Back in 1760, no one could imagine the American colonies revolting against Great Britain. The colonists were not hungry peasants groaning under the whip of a brute. They lived well. Land was cheap, wages were good, opportunities abounded. While denying many thousands of imported Africans and American-born blacks of their liberty, the white Americans themselves enjoyed freedom and prosperity far beyond the hope of most people in the world at that time. Nor were the American colonists chaffing under strange rulers from a foreign culture. They were not Asian Hindus, French Canadians, or Irish Catholics balking at British authority. They were English Christians who loved their king, adored British institutions, and modeled their governments, courts, laws, and lives after what they had known in Britain. While many Americans had been in the New World for generations, they felt themselves British, and England was still “home.” Yet in the space of just fifteen years, the sturdy bonds of affection and loyalty frayed and snapped. The Americans cobbled together a ragtag army to take on not an impotent crumbling kingdom, but a rising, rich, and powerful empire.

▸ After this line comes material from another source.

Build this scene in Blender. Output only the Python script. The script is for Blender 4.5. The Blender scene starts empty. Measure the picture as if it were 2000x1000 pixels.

What a curious turn of events. Boston did more than any other American town to sever those strings to the old homeland and push the colonies to take up arms. Arguably, if not for Bostonians, and such events as the Boston Massacre and the Boston Tea Party, the Battles of Lexington and Concord would not have happened, the Declaration of Independence would never have been written, and the 1770s would be remembered as just a bumpy patch on the long sloping road to gradual independence and proud membership in the British Commonwealth.

Those Bostonians included not just Sam Adams, John Hancock, Paul Revere, and others whose names American children learn in grade school, but also poor shoemakers, feisty printers, brawling seamen, and many others who played fleeting but key roles in this drama. Many Americans today look back on the turbulence in Boston over those years with great patriotic pride. But those days were anxious, heartbreaking, awful times for many of those who lived them. The crisis divided families, fractured marriages, destroyed dreams, and crushed ambitions. Everybody suffered, but especially the Loyalists, who were ostracized, tormented, hounded, and ultimately chased from the land they loved. And their crime? Obedience to laws, devotion to the king. This is their story, too. It is also the story of ordinary people just living their lives. Bostonians of that day didn’t set out to change the course of history. Most of them, most of the time, were carrying on as they always did: going on fishing outings, picking out ribbons for bonnets, trying not to die of smallpox, and just getting by. To modern readers, there is fascination in their everyday joys and wonder in their struggles, so daunting and even horrifying to us.